Only the lines from the top of the listing below to the line that has "rad = math.radians" should be echoed, with both ends kept and pictures left out.

····················

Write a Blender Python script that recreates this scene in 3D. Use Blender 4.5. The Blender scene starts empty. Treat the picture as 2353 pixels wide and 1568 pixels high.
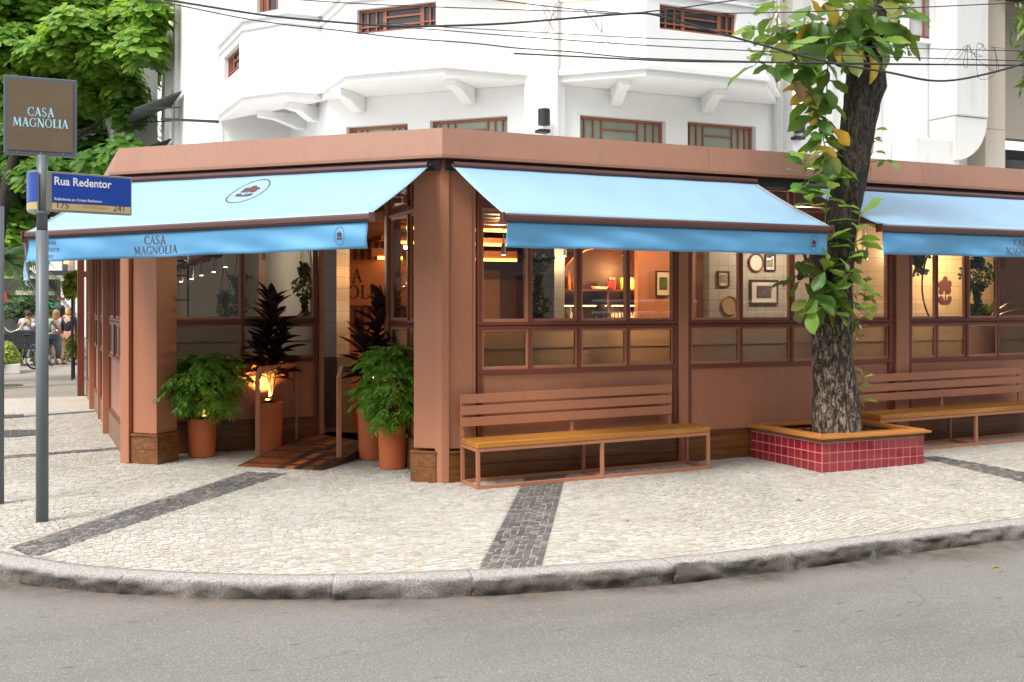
import bpy, bmesh, math, random
import numpy as np
from mathutils import Vector, Matrix, noise as mnoise
random.seed(7)
SC = bpy.context.scene
COL = SC.collection
PI = math.pi
rad = math.radians

# ---------------------------------------------------------------- camera
YAW = rad(65.8)
CAMP = (-3.67, -9.82, 1.75)
FD = 2455.0; CXD = 1176.5; HYD = 698.0
cam = bpy.data.cameras.new('camera'); camo = bpy.data.objects.new('camera', cam); COL.objects.link(camo)
camo.location = CAMP; camo.rotation_euler = (PI/2, 0, YAW-PI/2)
cam.sensor_width = 36.0; cam.lens = 36.0*FD/2353.0
cam.shift_y = -(784-HYD)/2353.0
cam.clip_end = 2000; cam.clip_start = 0.05
SC.camera = camo

# ---------------------------------------------------------------- sky, sun, exposure
SUN_EL, SUN_AZ = rad(52), rad(205)          # azimuth measured from +X, counter-clockwise
wd = bpy.data.worlds.new('World'); SC.world = wd; wd.use_nodes = True
nt = wd.node_tree; bg = nt.nodes['Background']
sky = nt.nodes.new('ShaderNodeTexSky'); sky.sky_type = 'NISHITA'; sky.sun_disc = False
sky.sun_elevation = SUN_EL; sky.sun_rotation = PI/2-SUN_AZ; sky.dust_density = 6; sky.air_density = 1.0; sky.ozone_density = 1
hs = nt.nodes.new('ShaderNodeHueSaturation'); hs.inputs['Saturation'].default_value = 0.22; hs.inputs['Value'].default_value = 1.0
mx = nt.nodes.new('ShaderNodeMix'); mx.data_type = 'RGBA'; mx.inputs[0].default_value = 0.6
mx.inputs[7].default_value = (11.5, 11.7, 12.0, 1)
nt.links.new(sky.outputs[0], hs.inputs['Color']); nt.links.new(hs.outputs[0], mx.inputs[6])
nt.links.new(mx.outputs[2], bg.inputs[0]); bg.inputs[1].default_value = 0.085
sl = bpy.data.lights.new('sun', 'SUN'); so = bpy.data.objects.new('sun', sl); COL.objects.link(so)
sl.energy = 1.5; sl.angle = rad(16); sl.color = (1.0, .955, .89)
sd = Vector((math.cos(SUN_EL)*math.cos(SUN_AZ), math.cos(SUN_EL)*math.sin(SUN_AZ), math.sin(SUN_EL)))
so.rotation_euler = sd.to_track_quat('Z', 'Y').to_euler(); so.location = (0, 0, 20)
SC.view_settings.view_transform = 'Standard'; SC.view_settings.look = 'None'
SC.view_settings.exposure = 1.02; SC.view_settings.gamma = 1.0; SC.view_settings.use_curve_mapping = False
SC.cycles.max_bounces = 8; SC.cycles.transparent_max_bounces = 16
SC.cycles.caustics_reflective = False; SC.cycles.caustics_refractive = False
SC.cycles.sample_clamp_indirect = 6

# ---------------------------------------------------------------- photo geometry: pixel -> point in the place
Fv = (math.cos(YAW), math.sin(YAW)); Rv = (math.sin(YAW), -math.cos(YAW))
def ray(px, py):
    r = (px-CXD)/FD; u = (HYD-py)/FD
    return (Fv[0]+r*Rv[0], Fv[1]+r*Rv[1], u)
def atp(px, py, a, b, c):
    d = ray(px, py); t = (c-a*CAMP[0]-b*CAMP[1])/(a*d[0]+b*d[1]); return Vector([CAMP[i]+t*d[i] for i in range(3)])
def aty(px, py, Y): return atp(px, py, 0, 1, Y)
def atx(px, py, X): return atp(px, py, 1, 0, X)
def atz(px, py, Z=0.0):
    d = ray(px, py); t = (Z-CAMP[2])/d[2]; return Vector([CAMP[i]+t*d[i] for i in range(3)])
def atd(px, py, D):
    d = ray(px, py); return Vector([CAMP[i]+D*d[i] for i in range(3)])

# ---------------------------------------------------------------- mesh builder
class MB:
    def __init__(s): s.v = []; s.f = []
    def add(s, vs, fs):
        b = len(s.v); s.v += [tuple(p) for p in vs]; s.f += [tuple(i+b for i in f) for f in fs]; return s
    BF = [(0,3,2,1),(4,5,6,7),(0,1,5,4),(1,2,6,5),(2,3,7,6),(3,0,4,7)]
    def box(s, x0, x1, y0, y1, z0, z1, M=None):
        vs = [(x0,y0,z0),(x1,y0,z0),(x1,y1,z0),(x0,y1,z0),(x0,y0,z1),(x1,y0,z1),(x1,y1,z1),(x0,y1,z1)]
        if M is not None: vs = [(M @ Vector(p)) if isinstance(M, Matrix) else M(*p) for p in vs]
        return s.add(vs, s.BF)
    def bar(s, a, b, w, h=None, up=(0,0,1)):
        a = Vector(a); b = Vector(b); h = h or w; d = (b-a).normalized(); u = Vector(up)
        if abs(d.dot(u)) > .98: u = Vector((1,0,0)) if abs(d.x) < .9 else Vector((0,1,0))
        r = d.cross(u).normalized(); u = r.cross(d).normalized()
        vs = []
        for p in (a, b):
            for i, j in ((-1,-1),(1,-1),(1,1),(-1,1)): vs.append(p+r*(i*w/2)+u*(j*h/2))
        return s.add(vs, s.BF)
    def tube(s, pts, r, n=8, cap=True):
        pts = [Vector(p) for p in pts]; m = len(pts); vs = []; fs = []
        rr = r if isinstance(r, (list, tuple)) else [r]*m
        prev = None
        for i, p in enumerate(pts):
            d = (pts[min(i+1, m-1)]-pts[max(i-1, 0)])
            if d.length < 1e-9: d = Vector((0,0,1))
            d.normalize()
            if prev is None:
                u = Vector((0,0,1)) if abs(d.z) < .9 else Vector((1,0,0))
                a = d.cross(u).normalized()
            else:
                a = (prev-d*prev.dot(d)).normalized()
            prev = a; b = d.cross(a)
            for k in range(n):
                t = 2*PI*k/n; vs.append(p+(a*math.cos(t)+b*math.sin(t))*rr[i])
        for i in range(m-1):
            for k in range(n):
                k2 = (k+1) % n; fs.append((i*n+k, i*n+k2, (i+1)*n+k2, (i+1)*n+k))
        if cap: fs.append(tuple(range(n-1, -1, -1))); fs.append(tuple((m-1)*n+k for k in range(n)))
        return s.add(vs, fs)
    def lathe(s, prof, c=(0,0,0), n=24, sx=1, sy=1):
        vs = []; fs = []; m = len(prof)
        for r, z in prof:
            for k in range(n):
                t = 2*PI*k/n; vs.append((c[0]+r*math.cos(t)*sx, c[1]+r*math.sin(t)*sy, c[2]+z))
        for i in range(m-1):
            for k in range(n):
                k2 = (k+1) % n; fs.append((i*n+k, i*n+k2, (i+1)*n+k2, (i+1)*n+k))
        fs.append(tuple(range(n-1, -1, -1))); fs.append(tuple((m-1)*n+k for k in range(n)))
        return s.add(vs, fs)
    def ball(s, c, rx, ry, rz, n=10, m=7):
        return s.lathe([(max(.001, math.sin(PI*i/m)), -math.cos(PI*i/m)*rz) for i in range(m+1)], c, n, rx, ry)
    def prism(s, poly, z0, z1):
        n = len(poly); vs = [(x,y,z0) for x,y in poly]+[(x,y,z1) for x,y in poly]
        fs = [tuple(range(n-1,-1,-1)), tuple(range(n,2*n))]+[(i,(i+1)%n,(i+1)%n+n,i+n) for i in range(n)]
        return s.add(vs, fs)
    def grid(s, fn, nu, nv):
        vs = [fn(i/nu, j/nv) for j in range(nv+1) for i in range(nu+1)]
        fs = [(j*(nu+1)+i, j*(nu+1)+i+1, (j+1)*(nu+1)+i+1, (j+1)*(nu+1)+i) for j in range(nv) for i in range(nu)]
        return s.add(vs, fs)
    def mesh(s, name, m=None, smooth=False, fix=True):
        me = bpy.data.meshes.new(name); me.from_pydata([tuple(p) for p in s.v], [], s.f)
        if fix:
            bm = bmesh.new(); bm.from_mesh(me); bmesh.ops.recalc_face_normals(bm, faces=bm.faces); bm.to_mesh(me); bm.free()
        if smooth: me.polygons.foreach_set('use_smooth', [True]*len(me.polygons))
        if m is not None: me.materials.append(m)
        me.update(); return me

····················

IN RESPONSE
Write a Blender Python script that recreates this scene in 3D. Use Blender 4.5. The Blender scene starts empty. Treat the picture as 2353 pixels wide and 1568 pixels high.
import bpy, bmesh, math, random
import numpy as np
from mathutils import Vector, Matrix, noise as mnoise
random.seed(7)
SC = bpy.context.scene
COL = SC.collection
PI = math.pi
rad = math.radians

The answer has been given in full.